• **Dataset**
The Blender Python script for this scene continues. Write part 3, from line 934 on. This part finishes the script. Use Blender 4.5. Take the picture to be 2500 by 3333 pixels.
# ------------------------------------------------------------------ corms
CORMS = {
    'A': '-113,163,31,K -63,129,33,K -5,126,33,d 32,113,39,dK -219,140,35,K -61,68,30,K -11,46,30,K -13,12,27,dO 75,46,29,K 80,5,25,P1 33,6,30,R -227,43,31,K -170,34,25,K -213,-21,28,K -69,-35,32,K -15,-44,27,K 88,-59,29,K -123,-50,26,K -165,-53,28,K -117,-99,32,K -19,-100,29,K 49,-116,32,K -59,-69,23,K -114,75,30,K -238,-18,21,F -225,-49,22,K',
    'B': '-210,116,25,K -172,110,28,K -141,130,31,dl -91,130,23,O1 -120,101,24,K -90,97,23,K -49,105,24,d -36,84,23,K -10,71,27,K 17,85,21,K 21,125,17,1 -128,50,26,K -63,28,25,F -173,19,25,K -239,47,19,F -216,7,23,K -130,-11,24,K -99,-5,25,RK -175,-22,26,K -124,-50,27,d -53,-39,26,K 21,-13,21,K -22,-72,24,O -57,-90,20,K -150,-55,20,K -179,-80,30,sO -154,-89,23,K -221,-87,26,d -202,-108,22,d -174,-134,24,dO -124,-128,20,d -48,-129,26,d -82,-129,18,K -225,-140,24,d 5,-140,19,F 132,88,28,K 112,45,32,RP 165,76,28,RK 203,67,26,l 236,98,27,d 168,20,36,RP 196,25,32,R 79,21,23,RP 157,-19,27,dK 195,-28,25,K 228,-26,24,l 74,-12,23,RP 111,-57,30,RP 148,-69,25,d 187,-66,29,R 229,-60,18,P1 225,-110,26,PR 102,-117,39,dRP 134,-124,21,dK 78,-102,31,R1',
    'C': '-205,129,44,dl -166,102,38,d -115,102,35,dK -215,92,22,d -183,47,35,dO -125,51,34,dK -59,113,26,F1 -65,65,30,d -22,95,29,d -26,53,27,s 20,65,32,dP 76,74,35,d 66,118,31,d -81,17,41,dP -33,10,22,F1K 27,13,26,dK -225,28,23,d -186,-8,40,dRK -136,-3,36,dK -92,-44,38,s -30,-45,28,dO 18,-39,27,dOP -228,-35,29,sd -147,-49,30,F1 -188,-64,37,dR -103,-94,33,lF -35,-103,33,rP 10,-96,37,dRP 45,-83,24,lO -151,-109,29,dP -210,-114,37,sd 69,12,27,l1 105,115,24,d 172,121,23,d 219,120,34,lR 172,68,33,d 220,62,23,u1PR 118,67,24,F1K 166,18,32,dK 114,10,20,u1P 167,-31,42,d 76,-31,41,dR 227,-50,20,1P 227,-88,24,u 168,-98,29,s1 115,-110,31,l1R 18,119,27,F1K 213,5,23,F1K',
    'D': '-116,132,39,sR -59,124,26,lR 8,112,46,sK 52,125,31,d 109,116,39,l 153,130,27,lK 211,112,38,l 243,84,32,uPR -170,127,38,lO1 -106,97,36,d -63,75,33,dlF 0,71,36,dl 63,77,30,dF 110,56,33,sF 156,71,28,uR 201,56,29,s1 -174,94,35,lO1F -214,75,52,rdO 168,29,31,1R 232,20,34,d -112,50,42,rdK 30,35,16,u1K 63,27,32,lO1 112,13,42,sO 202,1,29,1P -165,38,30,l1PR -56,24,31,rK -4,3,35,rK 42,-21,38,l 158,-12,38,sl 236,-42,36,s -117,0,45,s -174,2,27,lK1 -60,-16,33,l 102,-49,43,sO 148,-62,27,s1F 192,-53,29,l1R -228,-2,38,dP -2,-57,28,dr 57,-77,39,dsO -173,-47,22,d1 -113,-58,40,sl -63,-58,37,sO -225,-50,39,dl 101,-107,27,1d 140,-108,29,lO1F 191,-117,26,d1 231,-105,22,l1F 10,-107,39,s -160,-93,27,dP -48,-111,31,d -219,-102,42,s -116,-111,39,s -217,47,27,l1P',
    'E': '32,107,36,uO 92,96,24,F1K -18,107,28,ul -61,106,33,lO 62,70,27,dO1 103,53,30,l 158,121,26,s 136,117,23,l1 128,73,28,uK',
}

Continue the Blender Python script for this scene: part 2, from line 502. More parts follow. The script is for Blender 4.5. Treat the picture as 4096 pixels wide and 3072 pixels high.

• **Written request**
Type out the material again exactly as presented.

• **Exercise solution**
The Blender Python script for this scene continues. Write part 3, from line 934 on. This part finishes the script. Use Blender 4.5. Take the picture to be 2500 by 3333 pixels.
# ------------------------------------------------------------------ corms
CORMS = {
    'A': '-113,163,31,K -63,129,33,K -5,126,33,d 32,113,39,dK -219,140,35,K -61,68,30,K -11,46,30,K -13,12,27,dO 75,46,29,K 80,5,25,P1 33,6,30,R -227,43,31,K -170,34,25,K -213,-21,28,K -69,-35,32,K -15,-44,27,K 88,-59,29,K -123,-50,26,K -165,-53,28,K -117,-99,32,K -19,-100,29,K 49,-116,32,K -59,-69,23,K -114,75,30,K -238,-18,21,F -225,-49,22,K',
    'B': '-210,116,25,K -172,110,28,K -141,130,31,dl -91,130,23,O1 -120,101,24,K -90,97,23,K -49,105,24,d -36,84,23,K -10,71,27,K 17,85,21,K 21,125,17,1 -128,50,26,K -63,28,25,F -173,19,25,K -239,47,19,F -216,7,23,K -130,-11,24,K -99,-5,25,RK -175,-22,26,K -124,-50,27,d -53,-39,26,K 21,-13,21,K -22,-72,24,O -57,-90,20,K -150,-55,20,K -179,-80,30,sO -154,-89,23,K -221,-87,26,d -202,-108,22,d -174,-134,24,dO -124,-128,20,d -48,-129,26,d -82,-129,18,K -225,-140,24,d 5,-140,19,F 132,88,28,K 112,45,32,RP 165,76,28,RK 203,67,26,l 236,98,27,d 168,20,36,RP 196,25,32,R 79,21,23,RP 157,-19,27,dK 195,-28,25,K 228,-26,24,l 74,-12,23,RP 111,-57,30,RP 148,-69,25,d 187,-66,29,R 229,-60,18,P1 225,-110,26,PR 102,-117,39,dRP 134,-124,21,dK 78,-102,31,R1',
    'C': '-205,129,44,dl -166,102,38,d -115,102,35,dK -215,92,22,d -183,47,35,dO -125,51,34,dK -59,113,26,F1 -65,65,30,d -22,95,29,d -26,53,27,s 20,65,32,dP 76,74,35,d 66,118,31,d -81,17,41,dP -33,10,22,F1K 27,13,26,dK -225,28,23,d -186,-8,40,dRK -136,-3,36,dK -92,-44,38,s -30,-45,28,dO 18,-39,27,dOP -228,-35,29,sd -147,-49,30,F1 -188,-64,37,dR -103,-94,33,lF -35,-103,33,rP 10,-96,37,dRP 45,-83,24,lO -151,-109,29,dP -210,-114,37,sd 69,12,27,l1 105,115,24,d 172,121,23,d 219,120,34,lR 172,68,33,d 220,62,23,u1PR 118,67,24,F1K 166,18,32,dK 114,10,20,u1P 167,-31,42,d 76,-31,41,dR 227,-50,20,1P 227,-88,24,u 168,-98,29,s1 115,-110,31,l1R 18,119,27,F1K 213,5,23,F1K',
    'D': '-116,132,39,sR -59,124,26,lR 8,112,46,sK 52,125,31,d 109,116,39,l 153,130,27,lK 211,112,38,l 243,84,32,uPR -170,127,38,lO1 -106,97,36,d -63,75,33,dlF 0,71,36,dl 63,77,30,dF 110,56,33,sF 156,71,28,uR 201,56,29,s1 -174,94,35,lO1F -214,75,52,rdO 168,29,31,1R 232,20,34,d -112,50,42,rdK 30,35,16,u1K 63,27,32,lO1 112,13,42,sO 202,1,29,1P -165,38,30,l1PR -56,24,31,rK -4,3,35,rK 42,-21,38,l 158,-12,38,sl 236,-42,36,s -117,0,45,s -174,2,27,lK1 -60,-16,33,l 102,-49,43,sO 148,-62,27,s1F 192,-53,29,l1R -228,-2,38,dP -2,-57,28,dr 57,-77,39,dsO -173,-47,22,d1 -113,-58,40,sl -63,-58,37,sO -225,-50,39,dl 101,-107,27,1d 140,-108,29,lO1F 191,-117,26,d1 231,-105,22,l1F 10,-107,39,s -160,-93,27,dP -48,-111,31,d -219,-102,42,s -116,-111,39,s -217,47,27,l1P',
    'E': '32,107,36,uO 92,96,24,F1K -18,107,28,ul -61,106,33,lO 62,70,27,dO1 103,53,30,l 158,121,26,s 136,117,23,l1 128,73,28,uK',
}

Continue the Blender Python script for this scene: part 2, from line 502. More parts follow. The script is for Blender 4.5. Treat the picture as 4096 pixels wide and 3072 pixels high.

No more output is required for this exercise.